Miskin konotasinya biasanya "tak punya apa-apa". Miskin juga berarti tidak
mampu mengimbangi tingkat kebutuhan hidup standar.

Akan tetapi, dalam kemiskinan, biasanya masih ada semangat untuk hidup.
Semangat juang umumnya cukup tinggi, karena secara alami, harus mempertahankan
diri untuk hidup. Yang menjadi pertanyaan adalah apakah rakyat miskin akan
selamanya miskin? Apakah rakyat miskin tidak memiliki potensi untuk beranjak
menjadi rakyat yang mandiri atau sejahtera?

Antisipasi

Sebagaimana diungkapkan seorang pakar: " Poor people are not helpless, they can
and do in order to change their situations. They have the potensial to be
agents of social transformation" (Cecilia Loreto Mariz, 1994).

Secara jujur dapat dikatakan bahwa tak seorang pun yang sejak lahir ingin hidup
miskin atau menjadi miskin. Kalau kebetulan terlahir dari keluarga miskin,
apakah harus selamanya jadi miskin? Yang menjadi persoalan selanjutnya adalah,
bagaimana caranya mengubah situasi agar tak selamanya menjadi miskin.

Hal pokok yang ingin diantisipasi adalah, bagaimana caranya agar para rakyat
miskin ini bisa bertahan hidup, jika terjadi kenaikan harga-harga terutama
harga kebutuhan sembako.
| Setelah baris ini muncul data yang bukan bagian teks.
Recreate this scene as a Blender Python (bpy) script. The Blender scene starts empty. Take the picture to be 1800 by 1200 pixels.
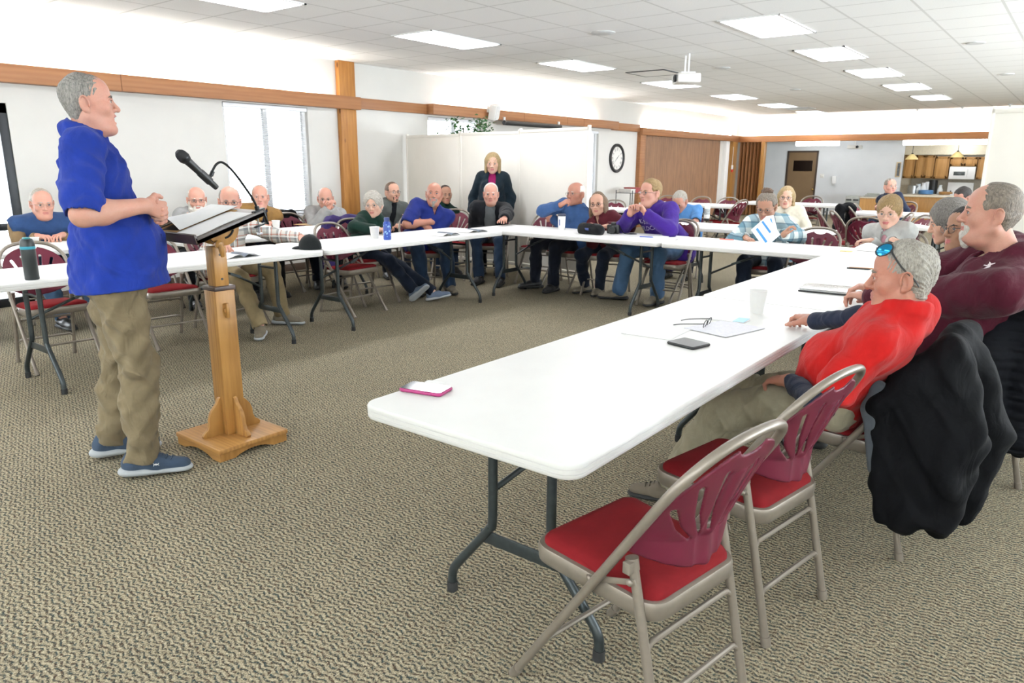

Fakta kemiskinan telah menjadi bagian dari kehidupan
bangsa ini. Hampir tiap hari kita disodori kenyataan betapa kemiskinan kian
merajalela. Kemiskinan tak lagi menjadi monopoli kota-kota besar, tetapi telah
merongrong ke seluruh pelosok.

Sehubungan dengan rencana Pemerintah untuk menaikkan harga BBM yang akan
dipercepat menjadi bulan September dari rencana sebelumnya bulan Januari 2006,
maka jelas akan semakin menghimpit kehidupan rakyat miskin.

Pinjaman Lunak

Untuk mengatasi situasi yang semakin kompleks tersebut, maka dibutuhkan suatu
terobosan berani dari pemerintah, dalam rangka mendorong iklim berusaha
terutama bagi usaha mikro kecil hingga menengah. Usaha kecil seperti produksi
rumah tangga harus didorong dan diberi kesempatan berkembang.

Selama ini, untuk mengajukan pinjaman bank bagi usaha mikro, tetap saja
disamakan dengan dunia industri besar, yang biasanya selalu minta jaminan harta
benda dan segudang syarat-syarat lainnya. Setelah itu, pungutan-pungutan
lainnya masih berlangsung setelah usaha sudah mulai jalan seperti retribusi,
pajak, dan berbagai pungutan tetek bengek lainnya.

Upaya antisipatif harus segera dilakukan mengingat jumlah rakyat miskin di
Indonesia merupakan sebuah potensi besar. Dan bila dukungan berusaha dapat
diwujudkan secara merata baik di perkotaan maupun di daerah, maka bukan tidak
mungkin fundamental perekonomian akan tetap menggeliat, dan roda perekonomian
nasional diharapkan akan tetap berputar.